Depuis la rentrée parlementaire d’octobre, l’exécutif ne parvient pas à dégager de majorité sur ses textes financiers. La radicalité des oppositions qui contestent les fondements de sa politique économique a déjà obligé la première ministre, Elisabeth Borne, à engager par trois fois la responsabilité du gouvernement.
Lundi 24 octobre, à la surprise générale, Marine Le Pen a soutenu la motion de censure déposée par la Nupes sur le projet de loi de finances pour 2023 sans que les responsables de La France insoumise en éprouvent de gêne. L’hostilité à Emmanuel Macron est apparue plus forte que le rejet du Rassemblement national, qui faisait pourtant figure, il n’y a pas si longtemps, de parti infréquentable. De cette glissade, qui s’apparente à une faute, le chef de l’Etat a tiré parti autant qu’il a pu. Il a dénoncé « l’alliance du désordre et du cynisme » pour mieux relever l’absence de majorité alternative à sa politique.

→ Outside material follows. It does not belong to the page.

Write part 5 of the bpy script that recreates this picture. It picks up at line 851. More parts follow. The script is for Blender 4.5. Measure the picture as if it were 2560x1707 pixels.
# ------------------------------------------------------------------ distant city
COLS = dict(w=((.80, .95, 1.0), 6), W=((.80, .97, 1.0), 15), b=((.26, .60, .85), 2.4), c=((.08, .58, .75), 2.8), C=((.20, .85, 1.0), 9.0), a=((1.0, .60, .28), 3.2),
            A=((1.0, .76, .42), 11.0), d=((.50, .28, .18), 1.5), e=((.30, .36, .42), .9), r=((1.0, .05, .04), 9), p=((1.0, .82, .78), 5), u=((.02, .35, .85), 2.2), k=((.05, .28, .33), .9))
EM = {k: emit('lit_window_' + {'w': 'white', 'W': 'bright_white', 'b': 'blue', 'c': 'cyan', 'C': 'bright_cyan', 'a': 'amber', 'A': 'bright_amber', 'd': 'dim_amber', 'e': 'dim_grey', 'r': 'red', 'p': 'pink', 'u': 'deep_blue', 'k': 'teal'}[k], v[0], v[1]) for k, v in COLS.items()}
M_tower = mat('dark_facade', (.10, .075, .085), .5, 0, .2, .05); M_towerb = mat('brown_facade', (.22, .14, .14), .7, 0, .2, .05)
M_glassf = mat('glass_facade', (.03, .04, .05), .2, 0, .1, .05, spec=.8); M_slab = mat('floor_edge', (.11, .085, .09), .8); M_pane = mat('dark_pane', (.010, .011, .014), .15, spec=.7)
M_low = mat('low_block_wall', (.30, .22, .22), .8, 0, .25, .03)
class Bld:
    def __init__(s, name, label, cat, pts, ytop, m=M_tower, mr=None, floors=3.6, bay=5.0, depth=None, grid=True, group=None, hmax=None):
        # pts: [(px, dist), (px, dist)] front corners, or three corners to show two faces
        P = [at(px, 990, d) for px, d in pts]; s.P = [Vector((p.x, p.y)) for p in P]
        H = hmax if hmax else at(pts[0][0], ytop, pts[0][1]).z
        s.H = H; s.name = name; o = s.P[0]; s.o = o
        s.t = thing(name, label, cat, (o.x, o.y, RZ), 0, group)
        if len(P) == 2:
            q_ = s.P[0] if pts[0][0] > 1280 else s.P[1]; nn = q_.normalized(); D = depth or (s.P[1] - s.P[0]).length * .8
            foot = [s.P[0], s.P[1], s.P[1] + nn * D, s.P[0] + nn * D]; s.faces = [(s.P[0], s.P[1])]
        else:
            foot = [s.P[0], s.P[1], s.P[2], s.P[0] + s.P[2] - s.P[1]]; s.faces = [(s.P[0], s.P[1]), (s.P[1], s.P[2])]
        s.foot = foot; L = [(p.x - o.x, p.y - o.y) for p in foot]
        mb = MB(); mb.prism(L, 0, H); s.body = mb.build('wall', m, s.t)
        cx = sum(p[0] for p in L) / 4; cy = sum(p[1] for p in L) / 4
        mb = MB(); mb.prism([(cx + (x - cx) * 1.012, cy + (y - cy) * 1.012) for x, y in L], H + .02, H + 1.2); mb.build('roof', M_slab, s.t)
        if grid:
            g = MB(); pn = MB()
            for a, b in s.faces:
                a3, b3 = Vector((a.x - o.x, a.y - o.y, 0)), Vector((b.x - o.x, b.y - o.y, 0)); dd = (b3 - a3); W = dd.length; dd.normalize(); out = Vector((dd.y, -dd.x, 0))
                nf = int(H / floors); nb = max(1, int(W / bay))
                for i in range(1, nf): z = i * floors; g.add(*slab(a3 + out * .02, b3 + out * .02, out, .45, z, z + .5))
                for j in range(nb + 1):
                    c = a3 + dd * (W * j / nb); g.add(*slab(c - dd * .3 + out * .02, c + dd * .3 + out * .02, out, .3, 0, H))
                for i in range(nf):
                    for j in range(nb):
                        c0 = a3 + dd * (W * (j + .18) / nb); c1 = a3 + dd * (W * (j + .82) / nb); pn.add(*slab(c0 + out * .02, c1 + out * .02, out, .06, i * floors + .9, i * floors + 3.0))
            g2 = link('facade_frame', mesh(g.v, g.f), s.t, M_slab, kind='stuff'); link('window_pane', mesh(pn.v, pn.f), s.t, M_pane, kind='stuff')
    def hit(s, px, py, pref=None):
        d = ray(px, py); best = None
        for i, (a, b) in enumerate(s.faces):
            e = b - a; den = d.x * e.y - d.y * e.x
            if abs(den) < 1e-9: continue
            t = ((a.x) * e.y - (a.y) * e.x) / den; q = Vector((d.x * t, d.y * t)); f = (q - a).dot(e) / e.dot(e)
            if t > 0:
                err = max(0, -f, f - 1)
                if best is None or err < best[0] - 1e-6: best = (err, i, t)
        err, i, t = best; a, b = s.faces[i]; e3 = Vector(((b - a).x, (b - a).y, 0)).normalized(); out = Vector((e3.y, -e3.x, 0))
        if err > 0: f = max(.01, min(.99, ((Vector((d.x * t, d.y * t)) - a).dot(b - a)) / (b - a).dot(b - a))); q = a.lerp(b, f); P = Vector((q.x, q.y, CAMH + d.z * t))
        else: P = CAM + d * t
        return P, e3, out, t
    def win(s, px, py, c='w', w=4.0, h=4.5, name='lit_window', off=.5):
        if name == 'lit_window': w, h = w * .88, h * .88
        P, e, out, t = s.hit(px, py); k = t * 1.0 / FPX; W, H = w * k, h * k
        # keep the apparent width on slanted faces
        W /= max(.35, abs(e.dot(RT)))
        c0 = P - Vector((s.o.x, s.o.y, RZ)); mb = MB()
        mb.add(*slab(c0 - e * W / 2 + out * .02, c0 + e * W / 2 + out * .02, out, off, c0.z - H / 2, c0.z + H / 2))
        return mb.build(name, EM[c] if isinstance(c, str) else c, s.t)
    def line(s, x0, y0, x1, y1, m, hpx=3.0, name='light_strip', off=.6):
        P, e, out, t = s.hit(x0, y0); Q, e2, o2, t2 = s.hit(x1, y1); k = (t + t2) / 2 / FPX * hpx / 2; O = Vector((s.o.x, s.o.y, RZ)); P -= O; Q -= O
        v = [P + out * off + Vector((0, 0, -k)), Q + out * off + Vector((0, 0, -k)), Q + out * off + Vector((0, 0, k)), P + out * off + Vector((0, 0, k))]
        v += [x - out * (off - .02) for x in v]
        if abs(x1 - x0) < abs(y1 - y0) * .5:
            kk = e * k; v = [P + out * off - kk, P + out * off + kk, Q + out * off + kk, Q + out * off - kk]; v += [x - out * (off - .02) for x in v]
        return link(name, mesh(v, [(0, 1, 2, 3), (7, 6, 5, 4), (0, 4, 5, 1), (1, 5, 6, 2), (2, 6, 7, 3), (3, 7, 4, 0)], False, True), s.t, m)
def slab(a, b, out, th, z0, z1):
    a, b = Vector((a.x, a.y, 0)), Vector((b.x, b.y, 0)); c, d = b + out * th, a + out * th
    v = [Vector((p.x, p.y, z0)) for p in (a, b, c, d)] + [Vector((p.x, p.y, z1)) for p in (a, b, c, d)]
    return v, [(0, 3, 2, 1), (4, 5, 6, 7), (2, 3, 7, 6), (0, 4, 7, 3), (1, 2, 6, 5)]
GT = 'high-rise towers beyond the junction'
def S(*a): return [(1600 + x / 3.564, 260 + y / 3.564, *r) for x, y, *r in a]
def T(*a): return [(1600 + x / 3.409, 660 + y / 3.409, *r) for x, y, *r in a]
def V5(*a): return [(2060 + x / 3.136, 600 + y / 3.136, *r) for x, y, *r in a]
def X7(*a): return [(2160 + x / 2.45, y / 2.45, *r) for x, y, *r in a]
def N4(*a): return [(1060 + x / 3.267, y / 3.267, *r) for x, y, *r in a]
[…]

L’épisode aura au moins clarifié la situation. C’est bien du côté de LR que lorgne Emmanuel Macron pour tenter d’élargir son assise parlementaire et sortir le gouvernement de l’inconfort dans lequel il se trouve. Loin de corriger le tir, son intervention télévisée a ressemblé à un rattrapage de sa campagne présidentielle bâclée. L’axe majeur de son projet est bien que les Français travaillent plus pour « fortifier » leur pays et financer leur modèle social sans impôt supplémentaire.
Crise présentée comme transitoire
Son point d’orgue est le report progressif de l’âge de départ à la retraite de 62 à 64 ou 65 ans. La réforme, dénoncée comme injuste par tous les syndicats, risque de précipiter des dizaines de milliers de manifestants dans la rue. Il existe cependant une possibilité de la faire voter avec le concours de la droite républicaine. En promettant des mesures d’accompagnement sur les carrières longues, l’emploi des seniors, la pénibilité, Emmanuel Macron cherche le point de passage, dans l’espoir de s’imposer comme le président qui aura, en deux mandats, musclé l’offre et ramené le plein-emploi.

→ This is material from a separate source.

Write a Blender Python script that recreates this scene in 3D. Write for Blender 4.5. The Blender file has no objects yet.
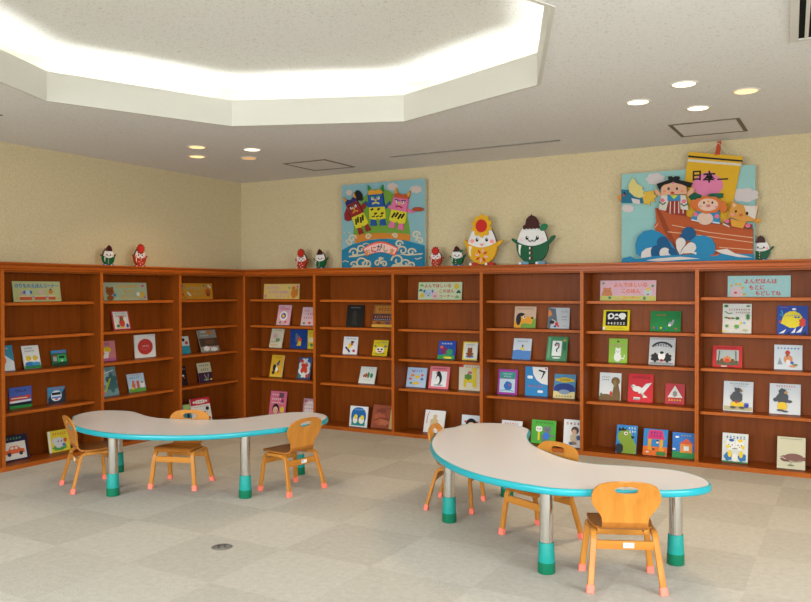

Le dessein est en germe depuis 2017. Il se concrétise, année après année, à travers la réforme du marché du travail, de l’assurance-chômage, de la formation professionnelle, mais dans une ambiance qui a radicalement changé.
Le premier quinquennat était placé sous le signe de la croissance ; le second est plombé par le risque de récession mondiale et la réapparition de l’inflation, que le gouvernement tente de circonscrire à coups de dispositifs coûteux. Pour apaiser l’inquiétude, Emmanuel Macron a présenté cette crise comme transitoire, mais sans pouvoir en jurer : la guerre en Ukraine n’a pas fini de mettre l’Europe sens dessus dessous.

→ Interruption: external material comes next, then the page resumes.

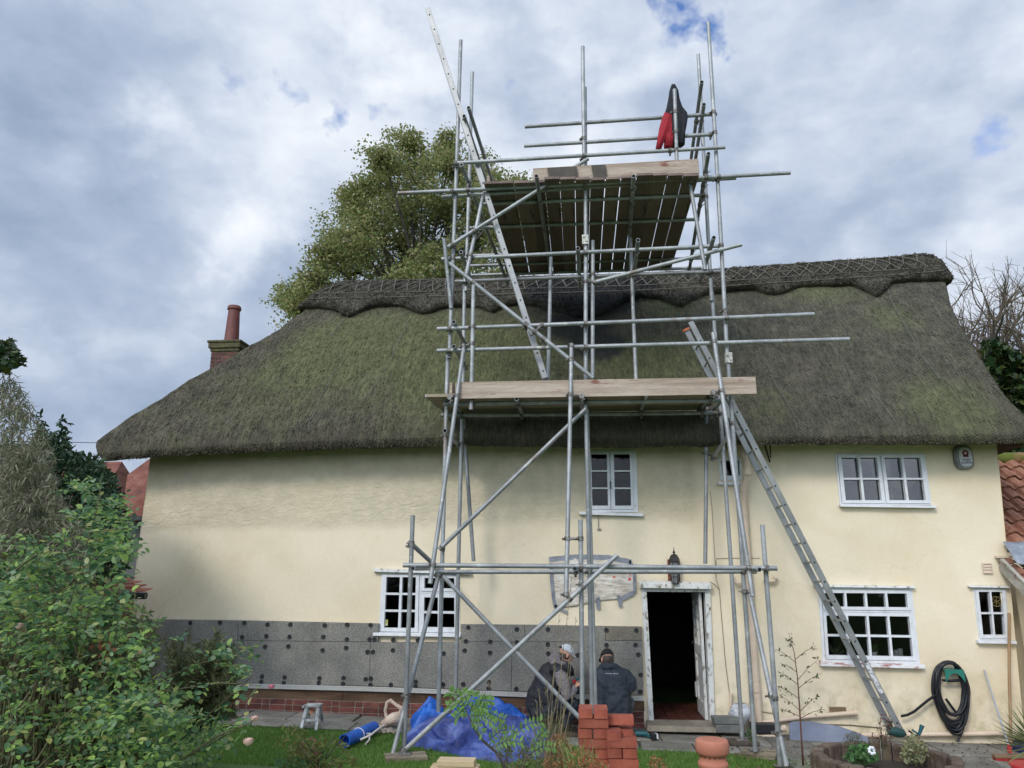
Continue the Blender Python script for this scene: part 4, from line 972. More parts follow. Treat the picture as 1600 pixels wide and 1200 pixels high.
def tube(kind, a, b, r=TR, extra=None, m=None, label=None):
    A, B = ends(a, b); pts = [A] + [P(*e) for e in (extra or [])] + [B]
    if not extra:      # real tubes are never dead straight: a few millimetres of bow
        L_ = (B - A).length; n_ = max(1, int(L_ / .7)); j = Vector((random.uniform(-1, 1), random.uniform(-1, 1), random.uniform(-.6, .6))) * .004 * L_ / 3
        pts = [A.lerp(B, i / n_) + j * math.sin(math.pi * i / n_) for i in range(n_ + 1)]
    o = MB().tube(pts, r, 14, hollow=True).build(kind, m or M_galv, scf, smooth=True, label=label)
    for p, q in zip(pts, pts[1:]): TUBES.append((p, q, len(TUBES) if not TUBES else TUBES[-1][2] + (1 if p is pts[0] else 0)))
    return o
F_, B_, O_ = 9.9, 10.68, 9.3        # rows: main front, back (by the wall), outer legs
# standards
tube('standard', (720, 63, 9.95), (702, 560, 9.93)); tube('standard', (700, 545, 9.99), (685, 1112, 9.97))
tube('standard', (910.5, 73, 9.95), (913.5, 292, 9.93)); tube('standard', (914, 137, 10.0), (915, 640, 9.96)); tube('standard', (915.5, 640, 9.93), (925.5, 1128, 9.93), label='long upright running down to the ground behind the brick stacks')
tube('standard', (1106.5, 35, 9.93), (1137, 570, 9.93)); tube('standard', (1138, 570, 9.93), (1180, 1174, 9.98))
tube('standard', (738, 113, 10.7), (728, 455, 10.68)); tube('standard', (726, 442, 10.73), (722, 660, 10.7)); tube('standard', (722, 655, 10.66), (712, 1090, 10.8))
tube('standard', (740, 438, 9.8), (736, 640, 9.8))
tube('standard', (1091, 85, 10.75), (1112, 470, 10.7)); tube('standard', (1112, 455, 10.74), (1127, 655, 10.7)); tube('standard', (1126, 650, 10.66), (1160, 1157, 10.66))
tube('standard', (926.5, 376, 10.55), (926, 590, 10.55)); tube('standard', (917, 640, 10.1), (931, 1128, 10.3))
tube('standard', (694, 373, 9.8), (705, 482, 9.9))
tube('standard', (1104, 626, 10.9), (1102, 881, 10.9)); tube('standard', (723, 637, 10.9), (740, 877, 10.9))
tube('standard', (861, 402, 10.8), (856, 598, 10.8)); tube('standard', (985, 372, 11.0), (994, 598, 10.8))
tube('standard', (1054, 140, 9.86), (1058, 268, 9.84), label='short post through the hung jacket')
# outer legs
tube('standard', (645, 805, O_), (631, 1172, O_ + .08)); tube('standard', (907, 812, O_), (910, 1128, O_)); tube('standard', (1191, 820, O_), (1219, 1196, O_ + .08))
# long leaning rakers
tube('raker', (725, 541, 9.8), (672, 912, 9.18)); tube('raker', (1114, 520, 9.84), (1176, 932, 9.2)); tube('raker', (893, 538, 9.82), (884.5, 929, 9.2))
tube('raker', (685, 900, 9.85), (611, 1190, 9.22)); tube('raker', (1171, 925, 9.85), (1205, 1087, 9.5), extra=None); tube('raker', (1204, 1080, 9.5), (1229, 1197, 9.28))
# ledgers
for a, b, Y0, Y1 in (((630, 883), (1214, 888), O_ - .05, O_ - .05), ((680, 893.5), (1182, 893), F_ + .05, F_ + .05), ((692, 631), (1126, 626), F_ + .05, F_ + .05), ((690, 648.5), (1118, 645), B_ - .05, B_ - .05),
                     ((683, 548), (1327, 530), F_ - .05, F_ - .05), ((683, 514), (1272, 491), F_ - .05, F_ - .05), ((690, 405), (1126, 384), F_ + .05, F_ + .05), ((711, 440), (1128, 424), B_ - .05, B_ - .05),
                     ((622, 302), (1235, 270), F_ - .05, F_ - .05), ((712, 255), (1133, 230), F_ - .05, F_ - .05)):
    tube('ledger', (*a, Y0), (*b, Y1))
tube('guard_rail', (819, 228, F_ + .07), (1110, 210, F_ + .07)); tube('guard_rail', (820, 198, F_ + .07), (1120, 178, F_ + .07))
# second tube laid along the high ledger
tube('ledger', (690, 308, F_ + .06), (1150, 278, F_ + .06))
# braces
tube('brace', (688, 857, F_ - .04), (916, 638, F_ - .06)); tube('brace', (919, 248, F_ - .07), (700, 386, F_ - .07)); tube('brace', (702, 411, F_ - .1), (927, 591, F_ - .1))
tube('brace', (929, 441, F_ + .1), (1159, 382, F_ - .06)); tube('brace', (692, 900, F_ - .1), (906, 1122, F_ - .08)); tube('brace', (965, 867, O_ - .12), (628, 1176, O_ + .02))
tube('brace', (641, 848, O_), (680, 884, 9.9)); tube('brace', (755, 305, 9.95), (726, 441, 9.84)); tube('brace', (1077, 282, 9.95), (1102, 422, 9.84))
tube('brace', (1147, 668, 9.98), (1112, 718, 11.0))
# transoms running towards the house (same height at both ends)
for a, b, Y in (((645, 888), (729, 890.5), 9.15), ((898, 888.5), (901, 890), 9.15), ((1187, 890), (1132, 893), 9.15)):
    A = P(*a, Y); tube('transom', A, Vector((A.x + .0, 11.1, A.z)))
for a, Y, Y2 in (((703, 621), 9.72, 11.0), ((807, 623), 9.72, 11.0), ((909, 619), 9.72, 11.0), ((1010, 617), 9.72, 11.0), ((1114, 613.5), 9.72, 11.0), ((1137, 614), 9.72, 11.0)):
    A = P(*a, Y); tube('transom', A, Vector((A.x, Y2, A.z)))
for a, Y, Y2 in (((709, 503), 9.75, 10.95), ((709, 541), 9.75, 10.95)):
    A = P(*a, Y); tube('guard_rail', A, Vector((A.x, Y2, A.z)))
for a, b, Y in (((720, 394), (748, 475), 9.75), ((903, 388), (908, 450), 9.75), ((997, 375), (990, 444), 9.6), ((1115.5, 371), (1098, 441), 9.65)):
    A = P(*a, Y); B = PZ(*b, A.z); B.x = A.x * .4 + B.x * .6; tube('transom', A, B)
A = P(697, 690, 9.7); tube('transom', P(695, 673, 9.65), PZ(722, 700, P(695, 673, 9.65).z))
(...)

Un autre bouleversement s’impose : la lutte contre le réchauffement climatique, qui suppose de revoir, en un temps record, tout notre modèle de développement. Le président de la République ne la néglige pas, mais il la traite essentiellement sous l’angle de la reconquête industrielle et de la souveraineté européenne. Pédagogue pugnace et pointilleux sur les sujets qui lui sont familiers, il peine en revanche à définir un projet de société en phase avec ce bouleversement majeur. La démonstration à laquelle il s’est livré était loin d’être inutile, mais elle risque de n’avoir convaincu que ceux qui demandaient à l’être.